They sprawled on beach blankets on the lawn at Brit’s Pub, watching a large television resting atop an ad for Minnesota United. They crowded tables at The Local and tilted their chins toward the elevated screens.

All along Nicollet Mall on a beautiful Saturday morning, international soccer fans wore their national colors, sang and peaceably assembled to watch the World Cup, the tournament’s drama transcending time zones.

We’ve seen a fast-break, last-attack, game-winning goal, when Belgium went end-to-end to beat Japan, and we’ve seen upsets, and tableaus from Russia of skill and passion that should make even anti-soccer holdouts appreciate The Beautiful Game.

Saturday morning, England earned its first semifinal berth since 1990, setting up a chance at its first Cup championship in 52 years, with a 2-0 victory over Sweden. Saturday afternoon, as the sun beat down on Brit’s lawn, Croatia defeated the host Russian team 4-3 on penalty kicks.

The semifinals will feature France vs. Belgium and England vs. Croatia. If the tournament has become Eurocentric, Minneapolis’ soccer pub hubs were distinctly Anglo-centric on Saturday.

“We won, two-nil! Ah!’’ said Shah Hilali as he left The Local. He was wearing Union Jack shorts and a Union Jack beanie. “The awareness of real football, as we call it — the game you play with your foot — is growing.
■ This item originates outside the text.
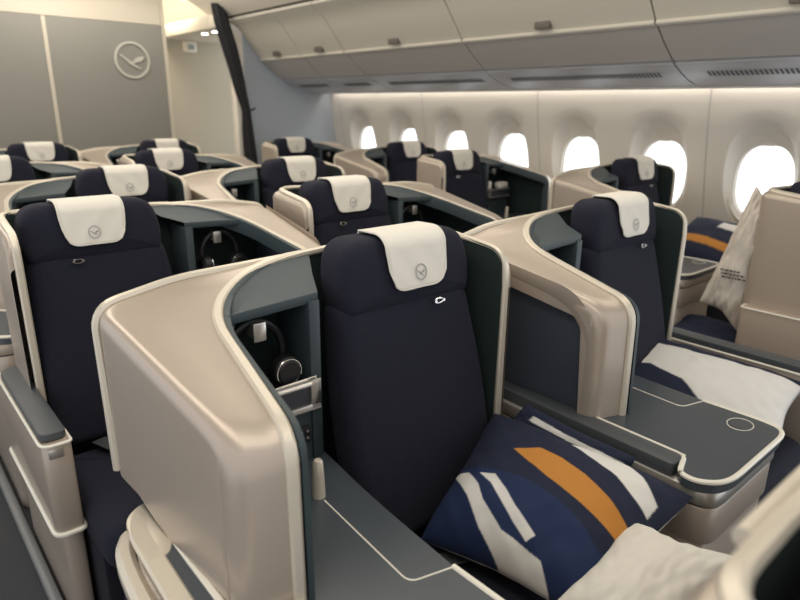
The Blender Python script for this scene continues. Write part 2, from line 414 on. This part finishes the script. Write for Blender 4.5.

I’m happy to see a lot of Americans who are not supporters of England or Sweden coming in to watch the game. It’s great.’’

Not to be outdressed, Janice Biorn wore a large, Union Jack-inspired fuzzy top hat, an England World Cup T-shirt and red-inked St. George’s Crosses on her cheeks. Thirty years ago, the Minnesotan married an Englishman. Saturday, she watched the game with her children, who are British citizens.

“This has been absolutely fabulous,’’ she said. “Especially for those of us who are England fans. Four years ago, England didn’t even make it through the group stage, so this is really exciting.’’

Valid Serhan, The Local’s general manager, said fans have been filling his pub throughout the World Cup. “It’s been more fun than rowdy,’’ he said. “They all behave, believe me. They get loud, that’s about it.”

Near the back of The Local, Gail Asche gathered with a group of friends. She wore a 2018 World Cup scarf that she won at the pub, and wrapped herself in England’s flag. She also punched the air after each goal, and explained her excitement in a quintessential British accent.

“We always come here because we’re Arsenal fans, and this is an official Arsenal pub,’’ she said. “This has been amazing. It’s been a long time coming for the England squad. It’s well-deserved. It’s nice to be among some ex-pats that know what it feels like to cheer for England.’’

Can she put the World Cup into perspective for American football fans?

“If you imagine what the Super Bowl, the World Series, and all of these other [American) tournaments would be like if they were rolled into one, this is it,’’ she said. “This is our national pride. And it’s been 52 years.’’

England has thrived with a young team seemingly unscarred by its country’s previous failures. Harry Maguire scored the first goal on a header off a corner kick, giving England more goals off set pieces during this World Cup than in the three previous combined.

Maguire, a defender, had never before scored an international goal for England. His first proved to be all England would need. When goaltender Jordan Pickford made a series of spectacular saves, those wearing Tottenham, Arsenal, Vauxhall, Triumph and Union Jack T-shirts streamed into the sunshine on Nicollet, some smiling, some singing.

Some would return to watch Croatia and Russia create another classic, in what one broadcaster called the greatest World Cup ever.